What Religion, Part II

Just stumbled across an Associated Press-Yahoo poll that asks more or less the same religion question I blogged about below. Respondents were asked, what's the religion of various candidates?

Hillary Clinton: 33% have her as Protestant, 8% as Catholic, 2% as "some other," 3% say "none," and just over half don't have a clue.

Barack Obama: 27% have him as Protestant, 2% identify him as Catholic, 1% as Mormon (that's fascinating), 15% as Muslim, 8% as "some other religion," 1% as no religion and the rest, nearly half, don't know.

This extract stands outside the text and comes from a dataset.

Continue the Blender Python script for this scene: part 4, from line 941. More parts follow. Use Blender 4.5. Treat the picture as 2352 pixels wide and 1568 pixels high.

So one poll has 12% saying Obama is a Muslim, the other has 15%. More or less in the margin of error, suggesting (1) people want to believe he's Muslim for partisan reasons, or (2) his name confuses them and they offer Muslim as a likely response, or (3) they don't attend to the news, or (4) they're just plain suspicious of this guy who came, more or less, out of nowhere to capture the Democratic nomination, or (5) they're just plain dumb.

In the story, which doesn't offer a lot of detail, there's an interesting intereview with a respondent:

Randi Estes, a Democrat from Ada, Okla., said she prefers Clinton but feels Obama is likely to win the nomination. "He's gotten very strong media coverage, and Bill Clinton's not helping her a bit," said Estes, 36, who has four children under the age of 6.

Speaking of Obama, she said, "I have a sense he's a Muslim."


It's that sense I find fascinating, and I suspect the Obama people may find troubling. But they can't find it too troubling, because that suggests there's something wrong with being Muslim (which there isn't). It's an interesting problem. As I like to say to my department chair when he wants to discuss some problem: "Good luck with that."